START STORED DATA

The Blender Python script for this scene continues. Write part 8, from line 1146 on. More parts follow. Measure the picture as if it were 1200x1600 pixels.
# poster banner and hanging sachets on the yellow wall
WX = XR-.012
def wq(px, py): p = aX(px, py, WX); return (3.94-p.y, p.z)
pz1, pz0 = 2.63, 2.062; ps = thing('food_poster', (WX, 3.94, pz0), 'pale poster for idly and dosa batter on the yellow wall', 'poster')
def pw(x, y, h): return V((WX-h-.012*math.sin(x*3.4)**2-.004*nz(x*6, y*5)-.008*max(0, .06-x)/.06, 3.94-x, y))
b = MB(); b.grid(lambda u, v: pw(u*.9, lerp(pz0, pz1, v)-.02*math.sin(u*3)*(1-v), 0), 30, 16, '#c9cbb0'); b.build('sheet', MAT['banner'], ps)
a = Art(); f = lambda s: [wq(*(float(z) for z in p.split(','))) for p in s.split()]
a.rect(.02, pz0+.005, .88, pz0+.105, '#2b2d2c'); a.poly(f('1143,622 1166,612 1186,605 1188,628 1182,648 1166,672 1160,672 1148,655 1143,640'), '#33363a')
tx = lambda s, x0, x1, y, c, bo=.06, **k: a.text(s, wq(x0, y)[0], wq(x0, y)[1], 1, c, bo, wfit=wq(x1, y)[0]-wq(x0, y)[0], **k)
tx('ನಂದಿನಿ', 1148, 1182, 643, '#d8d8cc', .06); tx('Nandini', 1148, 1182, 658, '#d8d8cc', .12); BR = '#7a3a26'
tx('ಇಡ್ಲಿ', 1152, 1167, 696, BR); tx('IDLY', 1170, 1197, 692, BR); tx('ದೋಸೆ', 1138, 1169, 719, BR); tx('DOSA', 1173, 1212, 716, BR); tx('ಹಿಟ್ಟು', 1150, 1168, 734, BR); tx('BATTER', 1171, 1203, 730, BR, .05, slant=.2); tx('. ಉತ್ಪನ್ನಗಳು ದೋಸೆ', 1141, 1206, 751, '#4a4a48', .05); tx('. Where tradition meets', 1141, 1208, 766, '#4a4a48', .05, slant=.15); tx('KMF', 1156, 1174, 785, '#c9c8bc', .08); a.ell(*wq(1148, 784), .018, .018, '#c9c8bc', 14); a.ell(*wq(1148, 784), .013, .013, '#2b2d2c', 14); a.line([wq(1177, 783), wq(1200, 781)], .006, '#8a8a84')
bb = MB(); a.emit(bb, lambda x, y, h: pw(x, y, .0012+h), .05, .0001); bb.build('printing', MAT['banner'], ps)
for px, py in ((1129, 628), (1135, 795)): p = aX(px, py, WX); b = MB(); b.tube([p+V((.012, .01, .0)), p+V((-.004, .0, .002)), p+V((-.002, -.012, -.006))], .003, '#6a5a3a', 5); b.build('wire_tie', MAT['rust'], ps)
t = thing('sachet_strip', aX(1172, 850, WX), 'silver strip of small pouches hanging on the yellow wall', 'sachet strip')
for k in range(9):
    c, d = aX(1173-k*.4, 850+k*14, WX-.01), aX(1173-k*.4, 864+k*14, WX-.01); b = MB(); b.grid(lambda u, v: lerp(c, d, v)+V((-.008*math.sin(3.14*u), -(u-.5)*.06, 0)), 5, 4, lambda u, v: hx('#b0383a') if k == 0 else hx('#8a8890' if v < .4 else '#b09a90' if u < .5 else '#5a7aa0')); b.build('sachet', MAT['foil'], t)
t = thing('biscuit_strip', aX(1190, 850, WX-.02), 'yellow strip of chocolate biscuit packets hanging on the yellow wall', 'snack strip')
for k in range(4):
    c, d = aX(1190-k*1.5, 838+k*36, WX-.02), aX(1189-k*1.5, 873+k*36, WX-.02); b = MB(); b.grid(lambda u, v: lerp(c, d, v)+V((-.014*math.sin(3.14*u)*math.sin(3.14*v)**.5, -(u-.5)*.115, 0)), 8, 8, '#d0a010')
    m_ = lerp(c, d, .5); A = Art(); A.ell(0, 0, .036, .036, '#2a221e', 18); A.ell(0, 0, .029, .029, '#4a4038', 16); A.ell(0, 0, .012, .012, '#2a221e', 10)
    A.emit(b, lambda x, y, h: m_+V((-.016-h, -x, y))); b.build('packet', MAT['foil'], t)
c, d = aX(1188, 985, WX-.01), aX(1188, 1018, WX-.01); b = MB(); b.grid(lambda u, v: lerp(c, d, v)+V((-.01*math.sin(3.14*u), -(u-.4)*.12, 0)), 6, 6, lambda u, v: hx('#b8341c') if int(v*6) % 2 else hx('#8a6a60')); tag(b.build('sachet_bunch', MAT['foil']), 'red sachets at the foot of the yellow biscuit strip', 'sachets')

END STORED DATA

■ TO BE DONE: Write out the data again, exactly and in full.

■ CORRECT RESULT:
The Blender Python script for this scene continues. Write part 8, from line 1146 on. More parts follow. Measure the picture as if it were 1200x1600 pixels.
# poster banner and hanging sachets on the yellow wall
WX = XR-.012
def wq(px, py): p = aX(px, py, WX); return (3.94-p.y, p.z)
pz1, pz0 = 2.63, 2.062; ps = thing('food_poster', (WX, 3.94, pz0), 'pale poster for idly and dosa batter on the yellow wall', 'poster')
def pw(x, y, h): return V((WX-h-.012*math.sin(x*3.4)**2-.004*nz(x*6, y*5)-.008*max(0, .06-x)/.06, 3.94-x, y))
b = MB(); b.grid(lambda u, v: pw(u*.9, lerp(pz0, pz1, v)-.02*math.sin(u*3)*(1-v), 0), 30, 16, '#c9cbb0'); b.build('sheet', MAT['banner'], ps)
a = Art(); f = lambda s: [wq(*(float(z) for z in p.split(','))) for p in s.split()]
a.rect(.02, pz0+.005, .88, pz0+.105, '#2b2d2c'); a.poly(f('1143,622 1166,612 1186,605 1188,628 1182,648 1166,672 1160,672 1148,655 1143,640'), '#33363a')
tx = lambda s, x0, x1, y, c, bo=.06, **k: a.text(s, wq(x0, y)[0], wq(x0, y)[1], 1, c, bo, wfit=wq(x1, y)[0]-wq(x0, y)[0], **k)
tx('ನಂದಿನಿ', 1148, 1182, 643, '#d8d8cc', .06); tx('Nandini', 1148, 1182, 658, '#d8d8cc', .12); BR = '#7a3a26'
tx('ಇಡ್ಲಿ', 1152, 1167, 696, BR); tx('IDLY', 1170, 1197, 692, BR); tx('ದೋಸೆ', 1138, 1169, 719, BR); tx('DOSA', 1173, 1212, 716, BR); tx('ಹಿಟ್ಟು', 1150, 1168, 734, BR); tx('BATTER', 1171, 1203, 730, BR, .05, slant=.2); tx('. ಉತ್ಪನ್ನಗಳು ದೋಸೆ', 1141, 1206, 751, '#4a4a48', .05); tx('. Where tradition meets', 1141, 1208, 766, '#4a4a48', .05, slant=.15); tx('KMF', 1156, 1174, 785, '#c9c8bc', .08); a.ell(*wq(1148, 784), .018, .018, '#c9c8bc', 14); a.ell(*wq(1148, 784), .013, .013, '#2b2d2c', 14); a.line([wq(1177, 783), wq(1200, 781)], .006, '#8a8a84')
bb = MB(); a.emit(bb, lambda x, y, h: pw(x, y, .0012+h), .05, .0001); bb.build('printing', MAT['banner'], ps)
for px, py in ((1129, 628), (1135, 795)): p = aX(px, py, WX); b = MB(); b.tube([p+V((.012, .01, .0)), p+V((-.004, .0, .002)), p+V((-.002, -.012, -.006))], .003, '#6a5a3a', 5); b.build('wire_tie', MAT['rust'], ps)
t = thing('sachet_strip', aX(1172, 850, WX), 'silver strip of small pouches hanging on the yellow wall', 'sachet strip')
for k in range(9):
    c, d = aX(1173-k*.4, 850+k*14, WX-.01), aX(1173-k*.4, 864+k*14, WX-.01); b = MB(); b.grid(lambda u, v: lerp(c, d, v)+V((-.008*math.sin(3.14*u), -(u-.5)*.06, 0)), 5, 4, lambda u, v: hx('#b0383a') if k == 0 else hx('#8a8890' if v < .4 else '#b09a90' if u < .5 else '#5a7aa0')); b.build('sachet', MAT['foil'], t)
t = thing('biscuit_strip', aX(1190, 850, WX-.02), 'yellow strip of chocolate biscuit packets hanging on the yellow wall', 'snack strip')
for k in range(4):
    c, d = aX(1190-k*1.5, 838+k*36, WX-.02), aX(1189-k*1.5, 873+k*36, WX-.02); b = MB(); b.grid(lambda u, v: lerp(c, d, v)+V((-.014*math.sin(3.14*u)*math.sin(3.14*v)**.5, -(u-.5)*.115, 0)), 8, 8, '#d0a010')
    m_ = lerp(c, d, .5); A = Art(); A.ell(0, 0, .036, .036, '#2a221e', 18); A.ell(0, 0, .029, .029, '#4a4038', 16); A.ell(0, 0, .012, .012, '#2a221e', 10)
    A.emit(b, lambda x, y, h: m_+V((-.016-h, -x, y))); b.build('packet', MAT['foil'], t)
c, d = aX(1188, 985, WX-.01), aX(1188, 1018, WX-.01); b = MB(); b.grid(lambda u, v: lerp(c, d, v)+V((-.01*math.sin(3.14*u), -(u-.4)*.12, 0)), 6, 6, lambda u, v: hx('#b8341c') if int(v*6) % 2 else hx('#8a6a60')); tag(b.build('sachet_bunch', MAT['foil']), 'red sachets at the foot of the yellow biscuit strip', 'sachets')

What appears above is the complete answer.